***** Material for the task *****

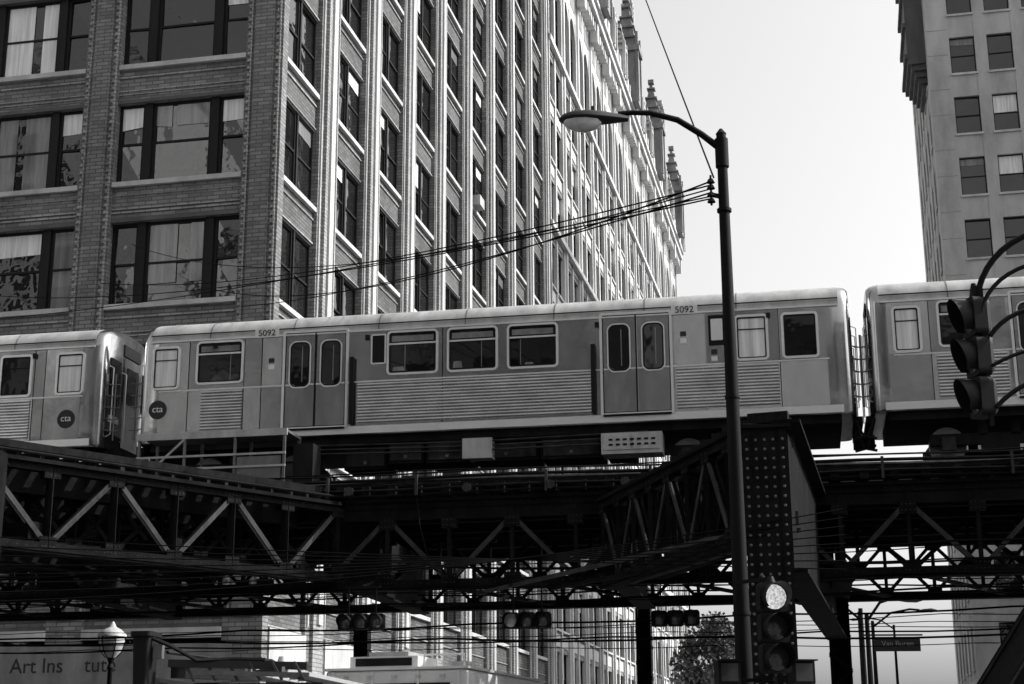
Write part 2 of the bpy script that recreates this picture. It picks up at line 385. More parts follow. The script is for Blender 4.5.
# ------------------------------------------------------------------ stone tower (right)
C=G("stone_office_tower",(27.6,95,0),R(-12))
fr=lambda u,d,z:(u,-d,z)
HC=56
C.box("core","interior_dark",0.42,36,0.42,19.6,0,HC-1)
def gridface(g,f,us,zs,U,H,m,th=0.4,sill="limestone",fw=0.07):
    prev=0.0
    for (a,b) in us+[(U,U)]:
        if a>prev: fb(g,"wall_piers",m,f,prev,a,-th,0,0,H)
        prev=b
    for (a,b) in us:
        pz=0.0
        for (c,d) in zs+[(H,H)]:
            if c>pz: fb(g,"wall_spandrels",m,f,a,b,-th,-0.03,pz,c-(0.14 if c<H else 0))
            if c<H:
                fb(g,"sills",sill,f,a-0.08,b+0.08,-th,0.08,c-0.14,c)
                pane(g,f,a,b,c,d,-th+0.08,fw=fw)
            pz=d
usC=[(1.45+2.38*k,1.45+2.38*k+1.6) for k in range(14)]
zsC=[(2.95+4.25*k,2.95+4.25*k+2.6) for k in range(12)]
gridface(C,fr,usC,zsC,36,HC,"tower_stone")
gridface(C,lambda u,d,z:(-d,u+0.401,z),[(1.2+3*k,2.7+3*k) for k in range(6)],zsC,19.2,HC,"tower_stone")
for zz in (6.4,27.7,53.2):
    C.box("band_course","limestone",-0.12,36,-0.12,19.5,zz-0.2,zz+0.1)
for k in range(12):
    C.box("stone_joints","weathered_terracotta",0.0,1.3,-0.006,-0.001,4.3+4.25*k,4.34+4.25*k); C.box("stone_joints","weathered_terracotta",0.0,1.3,-0.006,-0.001,6.1+4.25*k,6.14+4.25*k)
C.box("oriel","dark_stone",-1.2,-0.01,1.5,7,47.5,HC)
for j in range(5): C.box("oriel_corbel","dark_stone",-1.2+0.22*j,-0.01,1.5+0.2*j,7-0.2*j,47.5-0.4*(j+1),47.5-0.4*j-0.003)
for j in range(4):
    C.box("oriel_bands","dark_stone",-1.4,-1.2,1.4,7.1,47.5+2.3*j,47.8+2.3*j)
C.done()

D=G("concrete_office_block",(26.5,66,0),R(-12))
gridface(D,fr,[(1.2+3*k,3+3*k) for k in range(6)],[(4+3.9*k,6.2+3.9*k) for k in range(4)],20,21,"dark_stone")
gridface(D,lambda u,d,z:(-d,u+0.401,z),[(1.2+3*k,3+3*k) for k in range(5)],[(4+3.9*k,6.2+3.9*k) for k in range(4)],17,21,"dark_stone")
D.box("core","interior_dark",0.42,19.5,0.42,17,0,20.9)
D.done()
# the opposite side of the street (behind the viewpoint) - seen only as reflections in glass and stainless steel
for nm,(x,y,wd,ht,mm) in enumerate([(-104,-2,48,58,"bright_stone"),(-54,-20,40,46,"brick_light"),(-11,-24,22,52,"tower_stone"),(13,-24,30,30,"brick_light"),(50,-24,20,36,"tower_stone")]):
    E=G("city_office_building",(x,y,0),R(-12))
    bk=lambda u,d,z:(u,d,z)
    gridface(E,bk,[(1.0+4.2*k,3.6+4.2*k) for k in range(int((wd-2)/4.2))],[(4+4.6*k,7.2+4.6*k) for k in range(int((ht-3)/4.6))],wd,ht,mm,fw=0.12)
    E.box("core",mm,0.01,wd-0.01,-18,-0.42,0,ht-0.1)
    E.box("cornice","limestone",-0.3,wd+0.3,-18,0.6,ht,ht+0.8)
    E.done()

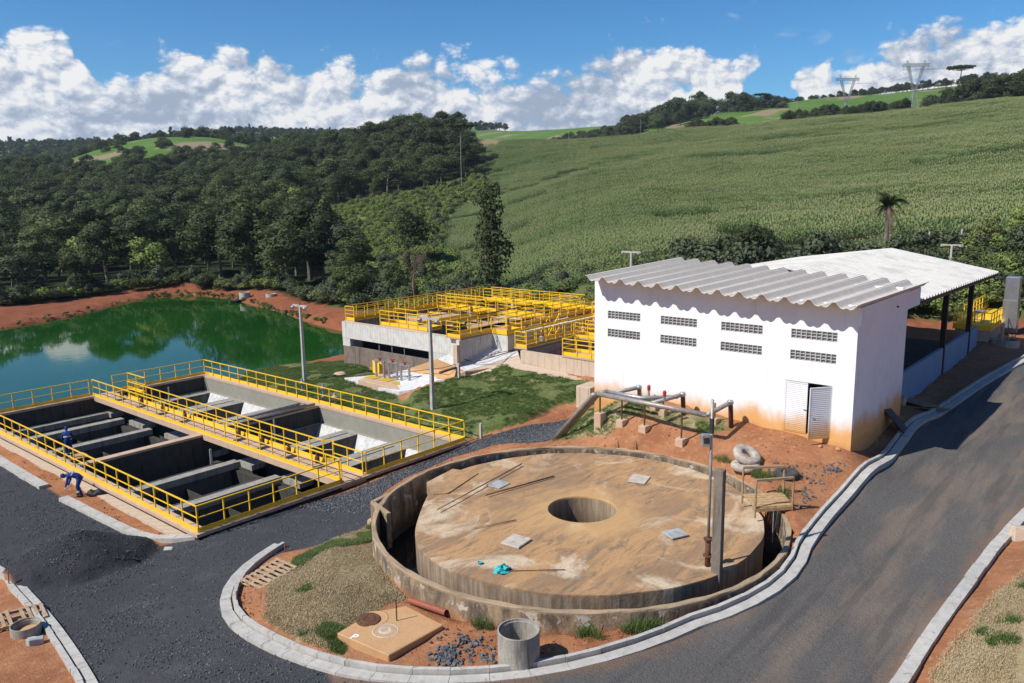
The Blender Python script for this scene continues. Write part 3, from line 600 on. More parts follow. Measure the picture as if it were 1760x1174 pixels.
# ------------------------------------------------------------------ railings
POST = MB().box(-.025, .025, -.025, .025, -.12, 1.1).mesh('rail_post', M['yellow'])
def railing(P, label, step=1.15, mids=(.56,), toe=.2, closed=False, group='yellow guard railings', h=1.1, gapend=False):
    P = [Vector(p) for p in P]
    if closed: P.append(P[0])
    b = P[0].copy(); root = empty('railing', b, label=label, cat='railing', group=group)
    done = set()
    for s, (a, c) in enumerate(zip(P[:-1], P[1:])):
        L = (c - a).length; n = max(1, round(L / step))
        for i in range(n + 1):
            q = a + (c - a) * (i / n) - b; key = (round(q.x, 2), round(q.y, 2))
            if key in done: continue
            done.add(key)
            o = inst('post', POST, root, q, (0, 0, math.atan2((c - a).y, (c - a).x))); o.scale = (1, 1, h / 1.1)
        MB().bar(a - b + Vector((0, 0, h)), c - b + Vector((0, 0, h)), .05).build('top_rail', M['yellow'], root)
        for mz in mids: MB().bar(a - b + Vector((0, 0, h * mz)), c - b + Vector((0, 0, h * mz)), .035).build('mid_rail', M['yellow'], root)
        if toe:
            n2 = Vector((-(c - a).y, (c - a).x, 0)).normalized() * .032
            MB().bar(a - b + n2 + Vector((0, 0, toe / 2 + .01)), c - b + n2 + Vector((0, 0, toe / 2 + .01)), .008, toe).build('toe_board', M['yellow'], root)
    return root

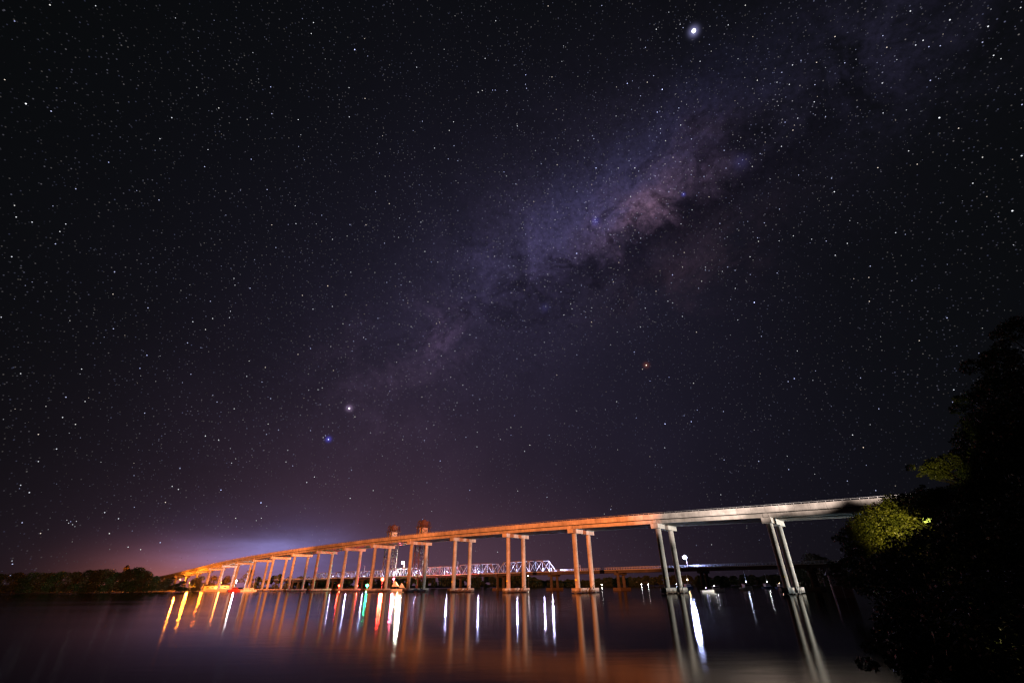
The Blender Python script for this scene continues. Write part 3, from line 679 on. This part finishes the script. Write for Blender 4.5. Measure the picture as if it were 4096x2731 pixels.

*****

◆ Task statement
All the lines above are to be given again exactly as they read, with the pictures removed.

◆ Solution
Write part 2 of the bpy script that recreates this picture. It picks up at line 385. More parts follow. The script is for Blender 4.5.
# ------------------------------------------------------------------ stone tower (right)
C=G("stone_office_tower",(27.6,95,0),R(-12))
fr=lambda u,d,z:(u,-d,z)
HC=56
C.box("core","interior_dark",0.42,36,0.42,19.6,0,HC-1)
def gridface(g,f,us,zs,U,H,m,th=0.4,sill="limestone",fw=0.07):
    prev=0.0
    for (a,b) in us+[(U,U)]:
        if a>prev: fb(g,"wall_piers",m,f,prev,a,-th,0,0,H)
        prev=b
    for (a,b) in us:
        pz=0.0
        for (c,d) in zs+[(H,H)]:
            if c>pz: fb(g,"wall_spandrels",m,f,a,b,-th,-0.03,pz,c-(0.14 if c<H else 0))
            if c<H:
                fb(g,"sills",sill,f,a-0.08,b+0.08,-th,0.08,c-0.14,c)
                pane(g,f,a,b,c,d,-th+0.08,fw=fw)
            pz=d
usC=[(1.45+2.38*k,1.45+2.38*k+1.6) for k in range(14)]
zsC=[(2.95+4.25*k,2.95+4.25*k+2.6) for k in range(12)]
gridface(C,fr,usC,zsC,36,HC,"tower_stone")
gridface(C,lambda u,d,z:(-d,u+0.401,z),[(1.2+3*k,2.7+3*k) for k in range(6)],zsC,19.2,HC,"tower_stone")
for zz in (6.4,27.7,53.2):
    C.box("band_course","limestone",-0.12,36,-0.12,19.5,zz-0.2,zz+0.1)
for k in range(12):
    C.box("stone_joints","weathered_terracotta",0.0,1.3,-0.006,-0.001,4.3+4.25*k,4.34+4.25*k); C.box("stone_joints","weathered_terracotta",0.0,1.3,-0.006,-0.001,6.1+4.25*k,6.14+4.25*k)
C.box("oriel","dark_stone",-1.2,-0.01,1.5,7,47.5,HC)
for j in range(5): C.box("oriel_corbel","dark_stone",-1.2+0.22*j,-0.01,1.5+0.2*j,7-0.2*j,47.5-0.4*(j+1),47.5-0.4*j-0.003)
for j in range(4):
    C.box("oriel_bands","dark_stone",-1.4,-1.2,1.4,7.1,47.5+2.3*j,47.8+2.3*j)
C.done()

D=G("concrete_office_block",(26.5,66,0),R(-12))
gridface(D,fr,[(1.2+3*k,3+3*k) for k in range(6)],[(4+3.9*k,6.2+3.9*k) for k in range(4)],20,21,"dark_stone")
gridface(D,lambda u,d,z:(-d,u+0.401,z),[(1.2+3*k,3+3*k) for k in range(5)],[(4+3.9*k,6.2+3.9*k) for k in range(4)],17,21,"dark_stone")
D.box("core","interior_dark",0.42,19.5,0.42,17,0,20.9)
D.done()
# the opposite side of the street (behind the viewpoint) - seen only as reflections in glass and stainless steel
for nm,(x,y,wd,ht,mm) in enumerate([(-104,-2,48,58,"bright_stone"),(-54,-20,40,46,"brick_light"),(-11,-24,22,52,"tower_stone"),(13,-24,30,30,"brick_light"),(50,-24,20,36,"tower_stone")]):
    E=G("city_office_building",(x,y,0),R(-12))
    bk=lambda u,d,z:(u,d,z)
    gridface(E,bk,[(1.0+4.2*k,3.6+4.2*k) for k in range(int((wd-2)/4.2))],[(4+4.6*k,7.2+4.6*k) for k in range(int((ht-3)/4.6))],wd,ht,mm,fw=0.12)
    E.box("core",mm,0.01,wd-0.01,-18,-0.42,0,ht-0.1)
    E.box("cornice","limestone",-0.3,wd+0.3,-18,0.6,ht,ht+0.8)
    E.done()

The Blender Python script for this scene continues. Write part 3, from line 600 on. More parts follow. Measure the picture as if it were 1760x1174 pixels.
# ------------------------------------------------------------------ railings
POST = MB().box(-.025, .025, -.025, .025, -.12, 1.1).mesh('rail_post', M['yellow'])
def railing(P, label, step=1.15, mids=(.56,), toe=.2, closed=False, group='yellow guard railings', h=1.1, gapend=False):
    P = [Vector(p) for p in P]
    if closed: P.append(P[0])
    b = P[0].copy(); root = empty('railing', b, label=label, cat='railing', group=group)
    done = set()
    for s, (a, c) in enumerate(zip(P[:-1], P[1:])):
        L = (c - a).length; n = max(1, round(L / step))
        for i in range(n + 1):
            q = a + (c - a) * (i / n) - b; key = (round(q.x, 2), round(q.y, 2))
            if key in done: continue
            done.add(key)
            o = inst('post', POST, root, q, (0, 0, math.atan2((c - a).y, (c - a).x))); o.scale = (1, 1, h / 1.1)
        MB().bar(a - b + Vector((0, 0, h)), c - b + Vector((0, 0, h)), .05).build('top_rail', M['yellow'], root)
        for mz in mids: MB().bar(a - b + Vector((0, 0, h * mz)), c - b + Vector((0, 0, h * mz)), .035).build('mid_rail', M['yellow'], root)
        if toe:
            n2 = Vector((-(c - a).y, (c - a).x, 0)).normalized() * .032
            MB().bar(a - b + n2 + Vector((0, 0, toe / 2 + .01)), c - b + n2 + Vector((0, 0, toe / 2 + .01)), .008, toe).build('toe_board', M['yellow'], root)
    return root

The Blender Python script for this scene continues. Write part 3, from line 679 on. This part finishes the script. Write for Blender 4.5. Measure the picture as if it were 4096x2731 pixels.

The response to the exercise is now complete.